## PROVIDED ENTRIES:
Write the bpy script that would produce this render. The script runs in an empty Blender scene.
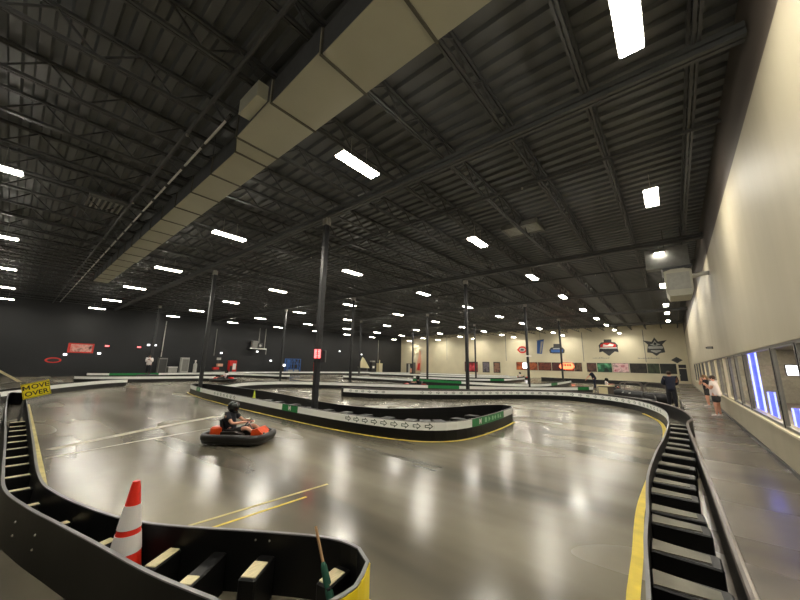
* * *
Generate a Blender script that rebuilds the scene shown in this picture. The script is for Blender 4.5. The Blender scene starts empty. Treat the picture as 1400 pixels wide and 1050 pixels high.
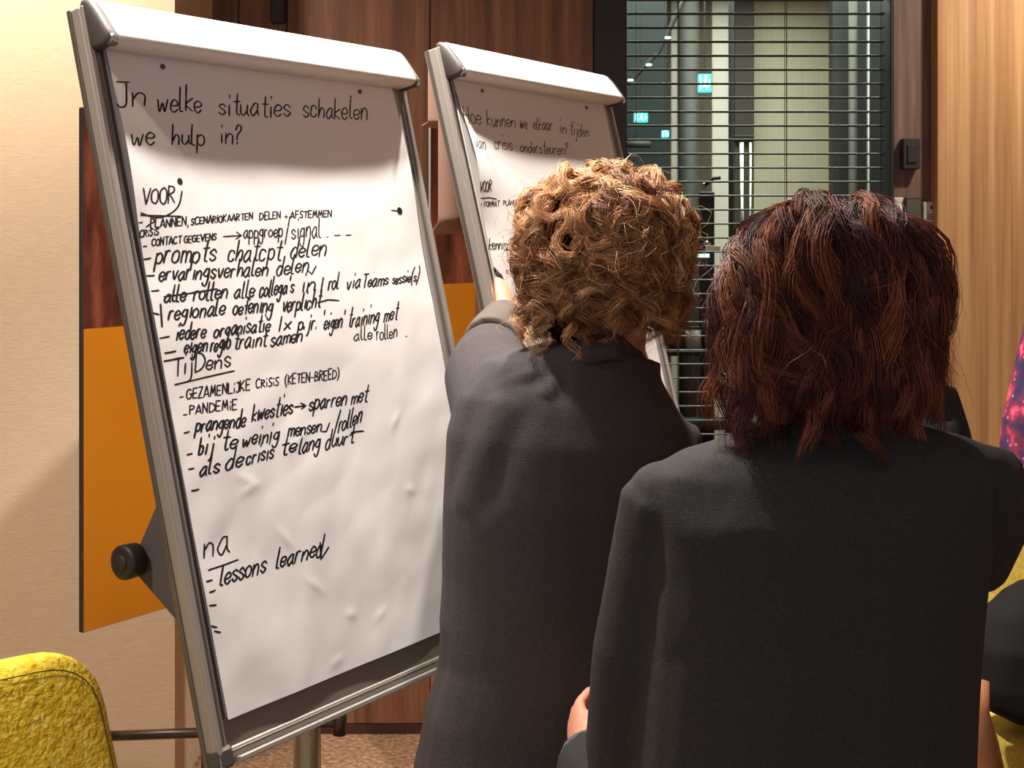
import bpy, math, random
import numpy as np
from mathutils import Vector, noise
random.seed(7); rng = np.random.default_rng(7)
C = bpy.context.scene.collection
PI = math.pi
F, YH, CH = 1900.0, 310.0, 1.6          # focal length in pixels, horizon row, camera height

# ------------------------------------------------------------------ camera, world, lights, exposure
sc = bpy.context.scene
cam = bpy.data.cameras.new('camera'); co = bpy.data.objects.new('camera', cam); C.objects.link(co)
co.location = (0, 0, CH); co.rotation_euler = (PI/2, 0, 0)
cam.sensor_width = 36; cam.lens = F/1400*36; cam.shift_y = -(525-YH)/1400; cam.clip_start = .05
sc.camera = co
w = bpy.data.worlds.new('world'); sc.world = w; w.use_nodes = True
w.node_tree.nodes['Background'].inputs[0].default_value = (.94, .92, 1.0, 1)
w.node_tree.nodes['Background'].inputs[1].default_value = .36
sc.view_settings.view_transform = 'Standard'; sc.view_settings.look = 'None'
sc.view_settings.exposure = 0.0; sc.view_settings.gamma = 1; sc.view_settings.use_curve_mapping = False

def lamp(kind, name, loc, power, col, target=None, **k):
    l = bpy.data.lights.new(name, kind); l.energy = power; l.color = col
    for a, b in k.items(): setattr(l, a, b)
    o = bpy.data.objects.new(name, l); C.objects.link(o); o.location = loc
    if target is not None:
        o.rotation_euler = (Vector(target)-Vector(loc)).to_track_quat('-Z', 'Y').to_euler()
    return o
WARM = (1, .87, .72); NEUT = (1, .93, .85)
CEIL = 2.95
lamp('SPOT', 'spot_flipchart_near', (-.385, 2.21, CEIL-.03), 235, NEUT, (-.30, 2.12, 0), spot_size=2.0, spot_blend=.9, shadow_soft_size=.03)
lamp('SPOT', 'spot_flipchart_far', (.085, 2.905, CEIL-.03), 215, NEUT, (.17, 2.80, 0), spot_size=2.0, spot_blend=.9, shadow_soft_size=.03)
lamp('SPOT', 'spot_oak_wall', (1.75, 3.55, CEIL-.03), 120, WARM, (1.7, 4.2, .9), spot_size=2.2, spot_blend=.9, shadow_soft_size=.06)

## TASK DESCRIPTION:
Pictures should be left out. Retype only the run of lines from the line containing "Generate a Blender" to the line containing "F, YH, CH = 1900.0, 310.0, 1.6", inclusive.

## TASK ANSWER:
Generate a Blender script that rebuilds the scene shown in this picture. The script is for Blender 4.5. The Blender scene starts empty. Treat the picture as 1400 pixels wide and 1050 pixels high.
import bpy, math, random
import numpy as np
from mathutils import Vector, noise
random.seed(7); rng = np.random.default_rng(7)
C = bpy.context.scene.collection
PI = math.pi
F, YH, CH = 1900.0, 310.0, 1.6          # focal length in pixels, horizon row, camera height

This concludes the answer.